The "shoot from the hip" security guard thought nothing of interrupting me as an administrator and I were talking. "Can I help you with something!?!" he rudely demanded in a hostile tone. His question was of course a lie. Nietzsche would rightly point to the "helpful question" actually being an attempt by a weak person (who is not strong enough to master his instinctual urges) to feel the pleasure of power. Such a new bird of prey can only be cruel or morally beguiling, according to Nietzsche. So the answer to the guard's question is obviously, "No, of course not. How could you possibly think you are relevant and thus even potentially of help?" 

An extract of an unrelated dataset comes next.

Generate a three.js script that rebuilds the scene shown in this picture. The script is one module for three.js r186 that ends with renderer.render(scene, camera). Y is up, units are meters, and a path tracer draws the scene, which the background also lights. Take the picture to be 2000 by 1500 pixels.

Nine or so years earlier, I had used the library while visiting. Ironically, I was writing about ethics (conflicts of interest). In spite of the fact that I had academic journals on a table and was working from them, a security guard felt the need to push open the stall door in the bathroom while I was using the toilette. The employee at the front desk said that he probably thought I was using drugs. I asked where the guard was. "He just now ran out the front door there," a student employee said. "He lives in a (fleabag) motel just off campus." The sheer creepiness of such a weirdo having a look at me on a toilette sunk in. I since spoke to relatives of two former instructors. "The administrators and security are paranoid there," one relative said. I should say so, and they are also intolerant and vindictive. That is definitely the organizational culture at that college. No wonder they are in financial trouble. Interestingly, they rely to some extent on the tuition money of the Saudi government. This is why they changed in name only from being a college to being a university. What if the man sitting on the toilette had been a Saudi with connections to the Saudi royal family? Surely such a man would not be treated like a scholar. A friend suggested that someone actually doing academic research in that library may have been so unusual that to a small mind the activity would be suspicious.